AIM OF THE EXERCISE: Go through the data below. List every line that holds the word "scene".

※

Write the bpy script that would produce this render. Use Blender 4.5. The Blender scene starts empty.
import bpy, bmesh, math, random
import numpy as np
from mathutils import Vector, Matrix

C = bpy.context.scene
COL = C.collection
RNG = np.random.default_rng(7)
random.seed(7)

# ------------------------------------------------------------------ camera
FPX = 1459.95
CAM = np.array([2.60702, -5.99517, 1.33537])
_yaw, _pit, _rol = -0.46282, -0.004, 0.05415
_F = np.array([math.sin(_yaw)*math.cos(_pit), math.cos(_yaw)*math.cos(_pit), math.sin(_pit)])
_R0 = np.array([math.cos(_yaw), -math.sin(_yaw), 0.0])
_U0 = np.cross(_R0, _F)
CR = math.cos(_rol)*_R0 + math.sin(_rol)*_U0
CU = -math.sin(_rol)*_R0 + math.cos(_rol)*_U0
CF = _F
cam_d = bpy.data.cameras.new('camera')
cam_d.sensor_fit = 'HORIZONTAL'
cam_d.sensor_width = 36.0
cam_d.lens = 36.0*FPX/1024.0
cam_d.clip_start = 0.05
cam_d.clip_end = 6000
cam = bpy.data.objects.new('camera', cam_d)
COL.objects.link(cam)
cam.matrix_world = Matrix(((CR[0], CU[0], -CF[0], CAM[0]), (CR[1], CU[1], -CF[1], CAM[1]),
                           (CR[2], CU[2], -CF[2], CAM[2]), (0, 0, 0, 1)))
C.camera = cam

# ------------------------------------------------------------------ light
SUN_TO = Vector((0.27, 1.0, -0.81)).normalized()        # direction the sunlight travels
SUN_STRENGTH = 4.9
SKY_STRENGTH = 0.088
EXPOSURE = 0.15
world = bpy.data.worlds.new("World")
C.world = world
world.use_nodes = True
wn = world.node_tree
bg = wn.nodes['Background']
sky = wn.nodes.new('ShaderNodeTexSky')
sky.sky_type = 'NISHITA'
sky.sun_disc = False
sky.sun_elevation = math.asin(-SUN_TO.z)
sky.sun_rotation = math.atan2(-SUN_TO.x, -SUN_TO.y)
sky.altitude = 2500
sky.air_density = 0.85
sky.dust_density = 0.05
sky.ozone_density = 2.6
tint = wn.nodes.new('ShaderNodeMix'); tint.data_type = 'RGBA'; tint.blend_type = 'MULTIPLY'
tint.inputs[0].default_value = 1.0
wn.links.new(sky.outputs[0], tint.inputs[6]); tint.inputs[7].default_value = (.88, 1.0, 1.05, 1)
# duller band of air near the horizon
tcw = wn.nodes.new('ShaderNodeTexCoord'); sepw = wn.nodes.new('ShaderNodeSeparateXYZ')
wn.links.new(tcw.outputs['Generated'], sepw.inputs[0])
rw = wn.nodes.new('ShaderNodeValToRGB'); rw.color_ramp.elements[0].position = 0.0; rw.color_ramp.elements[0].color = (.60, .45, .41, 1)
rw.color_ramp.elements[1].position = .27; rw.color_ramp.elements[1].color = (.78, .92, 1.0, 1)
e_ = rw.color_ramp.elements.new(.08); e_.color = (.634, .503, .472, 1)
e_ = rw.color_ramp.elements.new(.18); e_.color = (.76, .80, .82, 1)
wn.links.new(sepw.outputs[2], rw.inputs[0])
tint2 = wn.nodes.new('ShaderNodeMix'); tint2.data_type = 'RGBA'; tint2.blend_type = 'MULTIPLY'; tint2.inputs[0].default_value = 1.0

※

SOLUTION BELOW:
Write the bpy script that would produce this render. Use Blender 4.5. The Blender scene starts empty.
C = bpy.context.scene